For those of you who have read it or seen it and are familiar with my work, you may be unsurprised to know that Hell House had a huge influence on me, and on a lot of my stories. Like Clive Barker, the sadistic and psychosexual themes of the novel aren’t what hooked me or what were reproduced in my fiction, even though they are certainly what’s laying around on the surface.

You can find echoes of Hell House in the figure in the chair in “The Granfalloon,” in the history of the house in “Nearly Human,” and countless stories featuring hauntings that aren’t what they appear to be.
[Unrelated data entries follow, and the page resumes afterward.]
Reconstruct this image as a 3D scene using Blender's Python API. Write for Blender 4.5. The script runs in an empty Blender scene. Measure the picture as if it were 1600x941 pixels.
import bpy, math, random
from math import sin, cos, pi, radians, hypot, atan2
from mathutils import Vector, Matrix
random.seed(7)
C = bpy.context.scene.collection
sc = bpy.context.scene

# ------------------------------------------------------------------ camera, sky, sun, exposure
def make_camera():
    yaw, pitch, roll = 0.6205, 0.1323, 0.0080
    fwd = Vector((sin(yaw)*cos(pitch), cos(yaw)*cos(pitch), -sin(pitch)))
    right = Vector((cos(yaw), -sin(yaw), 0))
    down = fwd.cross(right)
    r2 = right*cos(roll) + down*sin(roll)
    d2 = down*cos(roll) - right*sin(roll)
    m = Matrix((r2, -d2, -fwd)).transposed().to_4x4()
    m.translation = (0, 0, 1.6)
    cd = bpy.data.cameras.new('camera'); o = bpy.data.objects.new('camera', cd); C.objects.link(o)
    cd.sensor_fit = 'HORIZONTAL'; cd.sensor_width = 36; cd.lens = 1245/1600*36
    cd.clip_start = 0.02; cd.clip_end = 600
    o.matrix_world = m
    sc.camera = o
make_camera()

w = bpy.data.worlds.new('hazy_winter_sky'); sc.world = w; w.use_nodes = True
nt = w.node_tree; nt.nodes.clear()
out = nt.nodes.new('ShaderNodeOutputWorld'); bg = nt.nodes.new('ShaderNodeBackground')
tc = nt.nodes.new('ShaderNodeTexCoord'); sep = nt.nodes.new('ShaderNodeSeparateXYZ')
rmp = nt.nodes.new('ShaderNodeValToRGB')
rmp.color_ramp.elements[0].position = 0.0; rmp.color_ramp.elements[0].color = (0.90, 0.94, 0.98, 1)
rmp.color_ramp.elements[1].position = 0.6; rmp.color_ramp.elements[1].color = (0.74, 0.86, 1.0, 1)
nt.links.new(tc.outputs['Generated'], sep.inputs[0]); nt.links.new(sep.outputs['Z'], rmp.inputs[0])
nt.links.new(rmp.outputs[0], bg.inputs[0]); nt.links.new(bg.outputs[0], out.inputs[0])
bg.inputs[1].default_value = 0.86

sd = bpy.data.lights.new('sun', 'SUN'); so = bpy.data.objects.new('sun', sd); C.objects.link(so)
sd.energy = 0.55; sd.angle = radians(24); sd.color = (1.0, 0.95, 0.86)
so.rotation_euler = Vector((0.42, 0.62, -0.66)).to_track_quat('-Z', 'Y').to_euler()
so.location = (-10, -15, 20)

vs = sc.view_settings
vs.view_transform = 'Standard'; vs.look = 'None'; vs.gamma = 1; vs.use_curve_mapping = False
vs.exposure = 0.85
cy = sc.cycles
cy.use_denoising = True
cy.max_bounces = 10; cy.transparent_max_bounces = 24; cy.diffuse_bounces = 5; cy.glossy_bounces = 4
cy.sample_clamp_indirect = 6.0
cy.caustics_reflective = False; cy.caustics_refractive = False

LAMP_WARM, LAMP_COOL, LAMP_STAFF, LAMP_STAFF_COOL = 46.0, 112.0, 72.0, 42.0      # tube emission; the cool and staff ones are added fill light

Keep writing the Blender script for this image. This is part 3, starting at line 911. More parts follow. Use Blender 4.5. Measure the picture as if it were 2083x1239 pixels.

Matheson had a keen scholarly interest in spiritualist beliefs, and his fictionalized depictions of those beliefs factor into just about every story I’ve ever written that features spiritualism or seances or anything of the sort. His uncompleted novel Come Fygures, Come Shadowes, about a family of mediums, was the keystone to my as-yet-unpublished short story “On Blueberry Hill.”

I’ve read plenty of other Matheson novels and short stories. I Am Legend is, of course, a classic, and I remember being quite fond of his locked-room magician mystery Now You See It…

And, of course, Matheson was responsible for the screenplays of many of my favorite films. Not just adaptations of his own work, but movies like The Pit and the PendulumThe Devil Rides Out, and so on.

But it was Hell House with its matter-of-fact treatment of the supernatural that nevertheless stripped it of none of its gothic grandeur that left the biggest imprint on my own fiction, and continues to do so to this day. Re-watching and talking about Legend of Hell House just reminded me of how much that was true.

* Not to be confused with The Haunting of Hill House or The Haunting or House on Haunted Hill.